◆ **The exercise**: Repeat exactly what appears from the opening line of the listing to the line with "R = math.radians", inclusive.

◆ **Data segment**:
○ ○ ○ ○ ○ ○ ○

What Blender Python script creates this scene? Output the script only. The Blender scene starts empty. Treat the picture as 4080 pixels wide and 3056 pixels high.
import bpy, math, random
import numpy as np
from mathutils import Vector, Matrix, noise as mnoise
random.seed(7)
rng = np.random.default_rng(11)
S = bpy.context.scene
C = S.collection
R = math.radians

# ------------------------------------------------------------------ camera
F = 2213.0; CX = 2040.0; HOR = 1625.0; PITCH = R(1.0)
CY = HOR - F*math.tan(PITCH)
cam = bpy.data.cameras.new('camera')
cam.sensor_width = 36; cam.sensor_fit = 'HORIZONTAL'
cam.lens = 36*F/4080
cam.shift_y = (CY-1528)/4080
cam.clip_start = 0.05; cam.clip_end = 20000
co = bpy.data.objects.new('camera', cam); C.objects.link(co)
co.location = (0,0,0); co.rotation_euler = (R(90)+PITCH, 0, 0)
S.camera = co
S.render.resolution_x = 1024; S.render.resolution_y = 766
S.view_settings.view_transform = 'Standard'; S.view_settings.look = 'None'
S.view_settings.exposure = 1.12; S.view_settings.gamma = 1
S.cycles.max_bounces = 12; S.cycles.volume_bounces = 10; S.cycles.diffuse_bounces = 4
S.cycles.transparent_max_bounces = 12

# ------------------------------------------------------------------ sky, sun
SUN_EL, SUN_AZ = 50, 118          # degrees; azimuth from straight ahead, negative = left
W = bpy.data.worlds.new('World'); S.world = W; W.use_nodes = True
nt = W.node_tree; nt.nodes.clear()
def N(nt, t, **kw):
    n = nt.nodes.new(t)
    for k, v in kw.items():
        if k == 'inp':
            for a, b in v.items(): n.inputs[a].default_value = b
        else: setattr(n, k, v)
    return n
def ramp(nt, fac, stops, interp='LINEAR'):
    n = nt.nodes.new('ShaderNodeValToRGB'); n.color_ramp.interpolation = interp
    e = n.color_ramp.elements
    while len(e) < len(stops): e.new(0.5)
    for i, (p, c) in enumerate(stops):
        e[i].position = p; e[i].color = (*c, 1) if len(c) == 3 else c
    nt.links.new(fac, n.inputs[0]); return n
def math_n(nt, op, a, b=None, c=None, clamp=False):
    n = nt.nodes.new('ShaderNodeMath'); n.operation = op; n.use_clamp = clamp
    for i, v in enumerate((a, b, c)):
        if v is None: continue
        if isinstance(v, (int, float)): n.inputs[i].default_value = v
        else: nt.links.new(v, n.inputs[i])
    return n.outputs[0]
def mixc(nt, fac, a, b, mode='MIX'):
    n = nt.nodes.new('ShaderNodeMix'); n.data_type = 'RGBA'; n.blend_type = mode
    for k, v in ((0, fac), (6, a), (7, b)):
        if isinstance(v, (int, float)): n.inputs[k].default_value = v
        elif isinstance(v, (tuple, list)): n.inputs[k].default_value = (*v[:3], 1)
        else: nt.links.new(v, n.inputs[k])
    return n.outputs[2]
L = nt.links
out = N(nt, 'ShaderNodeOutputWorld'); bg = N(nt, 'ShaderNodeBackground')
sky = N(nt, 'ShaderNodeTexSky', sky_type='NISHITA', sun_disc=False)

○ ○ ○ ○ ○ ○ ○

◆ **In response**:
What Blender Python script creates this scene? Output the script only. The Blender scene starts empty. Treat the picture as 4080 pixels wide and 3056 pixels high.
import bpy, math, random
import numpy as np
from mathutils import Vector, Matrix, noise as mnoise
random.seed(7)
rng = np.random.default_rng(11)
S = bpy.context.scene
C = S.collection
R = math.radians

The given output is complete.